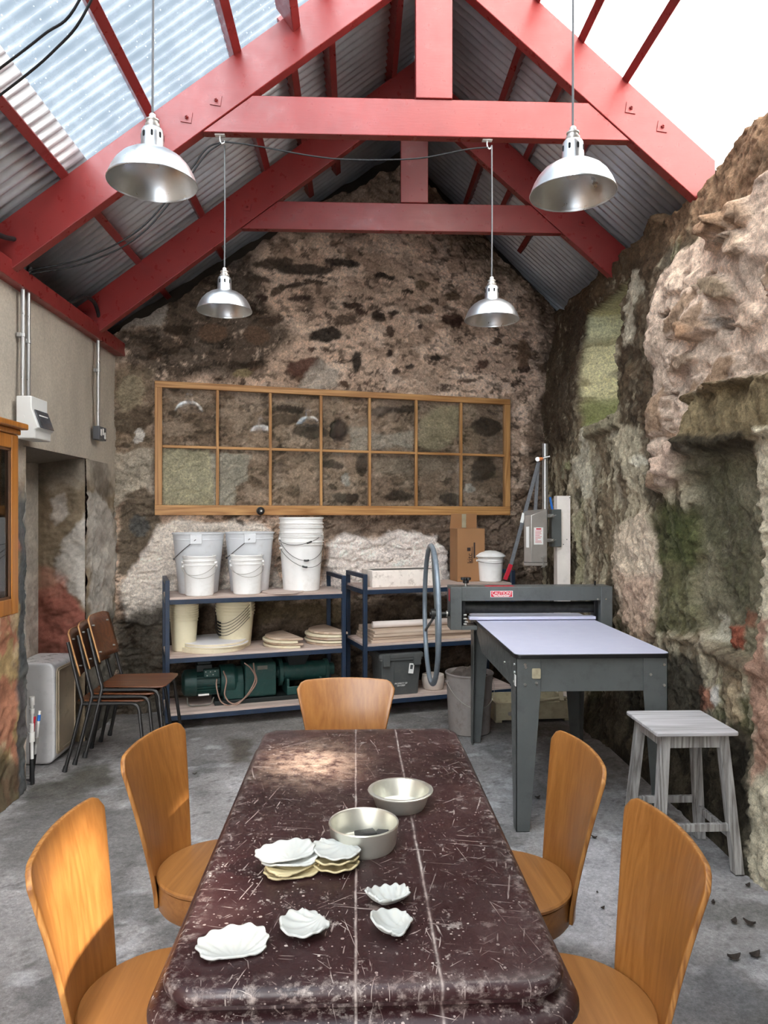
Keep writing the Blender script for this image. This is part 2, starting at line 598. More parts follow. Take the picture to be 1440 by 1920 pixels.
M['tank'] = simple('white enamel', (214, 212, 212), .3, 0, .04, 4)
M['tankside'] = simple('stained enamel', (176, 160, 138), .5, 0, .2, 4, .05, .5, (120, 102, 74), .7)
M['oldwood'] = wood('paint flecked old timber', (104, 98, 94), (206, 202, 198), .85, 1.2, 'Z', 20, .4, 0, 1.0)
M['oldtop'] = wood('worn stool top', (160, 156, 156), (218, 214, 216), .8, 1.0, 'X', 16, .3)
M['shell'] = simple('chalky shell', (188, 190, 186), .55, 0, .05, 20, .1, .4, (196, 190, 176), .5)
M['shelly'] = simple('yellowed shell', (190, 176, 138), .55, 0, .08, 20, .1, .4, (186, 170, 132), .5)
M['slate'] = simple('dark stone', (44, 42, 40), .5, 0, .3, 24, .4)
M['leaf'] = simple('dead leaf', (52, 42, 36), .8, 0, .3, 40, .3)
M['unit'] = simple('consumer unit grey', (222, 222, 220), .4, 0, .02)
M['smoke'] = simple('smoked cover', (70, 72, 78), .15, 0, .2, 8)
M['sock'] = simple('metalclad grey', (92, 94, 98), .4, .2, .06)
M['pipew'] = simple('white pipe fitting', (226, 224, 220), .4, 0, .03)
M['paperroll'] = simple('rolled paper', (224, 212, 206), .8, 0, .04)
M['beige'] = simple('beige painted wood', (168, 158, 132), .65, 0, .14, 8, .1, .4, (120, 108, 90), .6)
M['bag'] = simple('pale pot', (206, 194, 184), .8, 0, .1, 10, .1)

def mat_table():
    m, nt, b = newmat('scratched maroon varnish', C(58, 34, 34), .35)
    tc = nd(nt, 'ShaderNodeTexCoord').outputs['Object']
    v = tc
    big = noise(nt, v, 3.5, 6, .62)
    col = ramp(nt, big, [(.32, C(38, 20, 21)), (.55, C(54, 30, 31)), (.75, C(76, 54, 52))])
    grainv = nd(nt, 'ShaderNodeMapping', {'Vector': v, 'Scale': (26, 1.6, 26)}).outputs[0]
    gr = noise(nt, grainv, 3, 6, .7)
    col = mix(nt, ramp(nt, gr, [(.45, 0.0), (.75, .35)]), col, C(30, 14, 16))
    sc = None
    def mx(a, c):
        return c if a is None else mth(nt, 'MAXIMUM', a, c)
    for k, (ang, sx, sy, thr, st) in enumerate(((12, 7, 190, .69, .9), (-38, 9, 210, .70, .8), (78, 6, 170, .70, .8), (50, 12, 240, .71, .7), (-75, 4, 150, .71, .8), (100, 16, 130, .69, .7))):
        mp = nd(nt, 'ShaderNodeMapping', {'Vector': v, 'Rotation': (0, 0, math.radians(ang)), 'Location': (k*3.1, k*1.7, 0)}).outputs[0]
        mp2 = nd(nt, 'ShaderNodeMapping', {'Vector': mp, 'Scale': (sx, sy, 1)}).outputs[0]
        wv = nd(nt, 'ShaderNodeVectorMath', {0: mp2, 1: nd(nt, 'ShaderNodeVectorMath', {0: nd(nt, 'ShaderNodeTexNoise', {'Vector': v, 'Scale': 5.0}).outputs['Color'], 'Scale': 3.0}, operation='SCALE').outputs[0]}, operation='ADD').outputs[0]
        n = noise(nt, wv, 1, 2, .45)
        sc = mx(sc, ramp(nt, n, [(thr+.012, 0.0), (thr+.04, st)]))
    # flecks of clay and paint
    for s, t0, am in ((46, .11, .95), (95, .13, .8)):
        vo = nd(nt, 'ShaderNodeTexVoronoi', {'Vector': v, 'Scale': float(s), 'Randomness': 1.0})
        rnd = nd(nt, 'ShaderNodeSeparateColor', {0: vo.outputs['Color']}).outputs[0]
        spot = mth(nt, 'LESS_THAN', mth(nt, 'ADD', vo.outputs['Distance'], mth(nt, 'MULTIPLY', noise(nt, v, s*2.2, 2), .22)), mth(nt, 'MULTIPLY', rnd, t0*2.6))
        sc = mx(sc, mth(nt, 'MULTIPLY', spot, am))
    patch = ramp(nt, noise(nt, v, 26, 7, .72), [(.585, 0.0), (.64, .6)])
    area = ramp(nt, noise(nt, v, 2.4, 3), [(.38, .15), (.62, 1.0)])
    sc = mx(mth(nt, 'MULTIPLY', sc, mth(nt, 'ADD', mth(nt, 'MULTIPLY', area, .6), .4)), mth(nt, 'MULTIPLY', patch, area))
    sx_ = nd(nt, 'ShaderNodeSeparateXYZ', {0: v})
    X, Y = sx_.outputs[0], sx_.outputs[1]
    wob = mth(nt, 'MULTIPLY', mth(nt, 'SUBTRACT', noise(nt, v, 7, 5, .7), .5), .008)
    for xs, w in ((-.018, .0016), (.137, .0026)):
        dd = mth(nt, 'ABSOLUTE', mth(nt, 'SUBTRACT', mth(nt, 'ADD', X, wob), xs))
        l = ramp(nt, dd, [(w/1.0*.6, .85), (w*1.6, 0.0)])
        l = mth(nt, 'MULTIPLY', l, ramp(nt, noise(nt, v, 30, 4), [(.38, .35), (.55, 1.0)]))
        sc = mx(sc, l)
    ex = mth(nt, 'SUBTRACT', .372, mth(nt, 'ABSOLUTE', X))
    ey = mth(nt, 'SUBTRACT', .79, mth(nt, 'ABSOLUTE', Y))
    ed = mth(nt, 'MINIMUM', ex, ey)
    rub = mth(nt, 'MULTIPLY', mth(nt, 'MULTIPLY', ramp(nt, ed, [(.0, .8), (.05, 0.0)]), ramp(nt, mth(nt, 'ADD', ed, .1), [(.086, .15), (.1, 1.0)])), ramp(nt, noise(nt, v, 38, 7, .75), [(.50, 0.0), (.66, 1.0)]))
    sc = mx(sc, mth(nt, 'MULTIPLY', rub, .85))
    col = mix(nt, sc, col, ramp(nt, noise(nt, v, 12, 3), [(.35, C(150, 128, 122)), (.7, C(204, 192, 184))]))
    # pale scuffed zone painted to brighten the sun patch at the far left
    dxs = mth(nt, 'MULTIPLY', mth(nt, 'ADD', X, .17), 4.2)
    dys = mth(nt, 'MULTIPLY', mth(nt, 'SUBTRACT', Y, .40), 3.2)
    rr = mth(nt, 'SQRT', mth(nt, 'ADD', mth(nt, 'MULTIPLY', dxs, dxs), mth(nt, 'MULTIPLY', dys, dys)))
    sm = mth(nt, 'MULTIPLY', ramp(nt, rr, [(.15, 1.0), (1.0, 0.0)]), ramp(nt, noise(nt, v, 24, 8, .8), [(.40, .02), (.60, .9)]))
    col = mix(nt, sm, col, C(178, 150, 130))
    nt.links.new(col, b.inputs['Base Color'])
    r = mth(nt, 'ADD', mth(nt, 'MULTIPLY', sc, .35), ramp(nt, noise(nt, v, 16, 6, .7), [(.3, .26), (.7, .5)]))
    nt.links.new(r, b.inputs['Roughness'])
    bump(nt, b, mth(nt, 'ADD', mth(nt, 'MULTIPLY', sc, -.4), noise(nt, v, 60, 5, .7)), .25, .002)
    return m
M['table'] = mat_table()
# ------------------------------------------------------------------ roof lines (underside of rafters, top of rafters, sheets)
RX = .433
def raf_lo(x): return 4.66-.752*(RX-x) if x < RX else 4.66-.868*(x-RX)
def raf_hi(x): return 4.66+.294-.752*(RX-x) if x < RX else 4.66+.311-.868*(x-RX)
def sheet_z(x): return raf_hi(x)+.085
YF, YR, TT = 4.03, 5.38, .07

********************

> [Aim of the exercise]:
Take the listing above and print it exactly, apart from the pictures.

> [Task answer]:
Keep writing the Blender script for this image. This is part 2, starting at line 598. More parts follow. Take the picture to be 1440 by 1920 pixels.
M['tank'] = simple('white enamel', (214, 212, 212), .3, 0, .04, 4)
M['tankside'] = simple('stained enamel', (176, 160, 138), .5, 0, .2, 4, .05, .5, (120, 102, 74), .7)
M['oldwood'] = wood('paint flecked old timber', (104, 98, 94), (206, 202, 198), .85, 1.2, 'Z', 20, .4, 0, 1.0)
M['oldtop'] = wood('worn stool top', (160, 156, 156), (218, 214, 216), .8, 1.0, 'X', 16, .3)
M['shell'] = simple('chalky shell', (188, 190, 186), .55, 0, .05, 20, .1, .4, (196, 190, 176), .5)
M['shelly'] = simple('yellowed shell', (190, 176, 138), .55, 0, .08, 20, .1, .4, (186, 170, 132), .5)
M['slate'] = simple('dark stone', (44, 42, 40), .5, 0, .3, 24, .4)
M['leaf'] = simple('dead leaf', (52, 42, 36), .8, 0, .3, 40, .3)
M['unit'] = simple('consumer unit grey', (222, 222, 220), .4, 0, .02)
M['smoke'] = simple('smoked cover', (70, 72, 78), .15, 0, .2, 8)
M['sock'] = simple('metalclad grey', (92, 94, 98), .4, .2, .06)
M['pipew'] = simple('white pipe fitting', (226, 224, 220), .4, 0, .03)
M['paperroll'] = simple('rolled paper', (224, 212, 206), .8, 0, .04)
M['beige'] = simple('beige painted wood', (168, 158, 132), .65, 0, .14, 8, .1, .4, (120, 108, 90), .6)
M['bag'] = simple('pale pot', (206, 194, 184), .8, 0, .1, 10, .1)

def mat_table():
    m, nt, b = newmat('scratched maroon varnish', C(58, 34, 34), .35)
    tc = nd(nt, 'ShaderNodeTexCoord').outputs['Object']
    v = tc
    big = noise(nt, v, 3.5, 6, .62)
    col = ramp(nt, big, [(.32, C(38, 20, 21)), (.55, C(54, 30, 31)), (.75, C(76, 54, 52))])
    grainv = nd(nt, 'ShaderNodeMapping', {'Vector': v, 'Scale': (26, 1.6, 26)}).outputs[0]
    gr = noise(nt, grainv, 3, 6, .7)
    col = mix(nt, ramp(nt, gr, [(.45, 0.0), (.75, .35)]), col, C(30, 14, 16))
    sc = None
    def mx(a, c):
        return c if a is None else mth(nt, 'MAXIMUM', a, c)
    for k, (ang, sx, sy, thr, st) in enumerate(((12, 7, 190, .69, .9), (-38, 9, 210, .70, .8), (78, 6, 170, .70, .8), (50, 12, 240, .71, .7), (-75, 4, 150, .71, .8), (100, 16, 130, .69, .7))):
        mp = nd(nt, 'ShaderNodeMapping', {'Vector': v, 'Rotation': (0, 0, math.radians(ang)), 'Location': (k*3.1, k*1.7, 0)}).outputs[0]
        mp2 = nd(nt, 'ShaderNodeMapping', {'Vector': mp, 'Scale': (sx, sy, 1)}).outputs[0]
        wv = nd(nt, 'ShaderNodeVectorMath', {0: mp2, 1: nd(nt, 'ShaderNodeVectorMath', {0: nd(nt, 'ShaderNodeTexNoise', {'Vector': v, 'Scale': 5.0}).outputs['Color'], 'Scale': 3.0}, operation='SCALE').outputs[0]}, operation='ADD').outputs[0]
        n = noise(nt, wv, 1, 2, .45)
        sc = mx(sc, ramp(nt, n, [(thr+.012, 0.0), (thr+.04, st)]))
    # flecks of clay and paint
    for s, t0, am in ((46, .11, .95), (95, .13, .8)):
        vo = nd(nt, 'ShaderNodeTexVoronoi', {'Vector': v, 'Scale': float(s), 'Randomness': 1.0})
        rnd = nd(nt, 'ShaderNodeSeparateColor', {0: vo.outputs['Color']}).outputs[0]
        spot = mth(nt, 'LESS_THAN', mth(nt, 'ADD', vo.outputs['Distance'], mth(nt, 'MULTIPLY', noise(nt, v, s*2.2, 2), .22)), mth(nt, 'MULTIPLY', rnd, t0*2.6))
        sc = mx(sc, mth(nt, 'MULTIPLY', spot, am))
    patch = ramp(nt, noise(nt, v, 26, 7, .72), [(.585, 0.0), (.64, .6)])
    area = ramp(nt, noise(nt, v, 2.4, 3), [(.38, .15), (.62, 1.0)])
    sc = mx(mth(nt, 'MULTIPLY', sc, mth(nt, 'ADD', mth(nt, 'MULTIPLY', area, .6), .4)), mth(nt, 'MULTIPLY', patch, area))
    sx_ = nd(nt, 'ShaderNodeSeparateXYZ', {0: v})
    X, Y = sx_.outputs[0], sx_.outputs[1]
    wob = mth(nt, 'MULTIPLY', mth(nt, 'SUBTRACT', noise(nt, v, 7, 5, .7), .5), .008)
    for xs, w in ((-.018, .0016), (.137, .0026)):
        dd = mth(nt, 'ABSOLUTE', mth(nt, 'SUBTRACT', mth(nt, 'ADD', X, wob), xs))
        l = ramp(nt, dd, [(w/1.0*.6, .85), (w*1.6, 0.0)])
        l = mth(nt, 'MULTIPLY', l, ramp(nt, noise(nt, v, 30, 4), [(.38, .35), (.55, 1.0)]))
        sc = mx(sc, l)
    ex = mth(nt, 'SUBTRACT', .372, mth(nt, 'ABSOLUTE', X))
    ey = mth(nt, 'SUBTRACT', .79, mth(nt, 'ABSOLUTE', Y))
    ed = mth(nt, 'MINIMUM', ex, ey)
    rub = mth(nt, 'MULTIPLY', mth(nt, 'MULTIPLY', ramp(nt, ed, [(.0, .8), (.05, 0.0)]), ramp(nt, mth(nt, 'ADD', ed, .1), [(.086, .15), (.1, 1.0)])), ramp(nt, noise(nt, v, 38, 7, .75), [(.50, 0.0), (.66, 1.0)]))
    sc = mx(sc, mth(nt, 'MULTIPLY', rub, .85))
    col = mix(nt, sc, col, ramp(nt, noise(nt, v, 12, 3), [(.35, C(150, 128, 122)), (.7, C(204, 192, 184))]))
    # pale scuffed zone painted to brighten the sun patch at the far left
    dxs = mth(nt, 'MULTIPLY', mth(nt, 'ADD', X, .17), 4.2)
    dys = mth(nt, 'MULTIPLY', mth(nt, 'SUBTRACT', Y, .40), 3.2)
    rr = mth(nt, 'SQRT', mth(nt, 'ADD', mth(nt, 'MULTIPLY', dxs, dxs), mth(nt, 'MULTIPLY', dys, dys)))
    sm = mth(nt, 'MULTIPLY', ramp(nt, rr, [(.15, 1.0), (1.0, 0.0)]), ramp(nt, noise(nt, v, 24, 8, .8), [(.40, .02), (.60, .9)]))
    col = mix(nt, sm, col, C(178, 150, 130))
    nt.links.new(col, b.inputs['Base Color'])
    r = mth(nt, 'ADD', mth(nt, 'MULTIPLY', sc, .35), ramp(nt, noise(nt, v, 16, 6, .7), [(.3, .26), (.7, .5)]))
    nt.links.new(r, b.inputs['Roughness'])
    bump(nt, b, mth(nt, 'ADD', mth(nt, 'MULTIPLY', sc, -.4), noise(nt, v, 60, 5, .7)), .25, .002)
    return m
M['table'] = mat_table()
# ------------------------------------------------------------------ roof lines (underside of rafters, top of rafters, sheets)
RX = .433
def raf_lo(x): return 4.66-.752*(RX-x) if x < RX else 4.66-.868*(x-RX)
def raf_hi(x): return 4.66+.294-.752*(RX-x) if x < RX else 4.66+.311-.868*(x-RX)
def sheet_z(x): return raf_hi(x)+.085
YF, YR, TT = 4.03, 5.38, .07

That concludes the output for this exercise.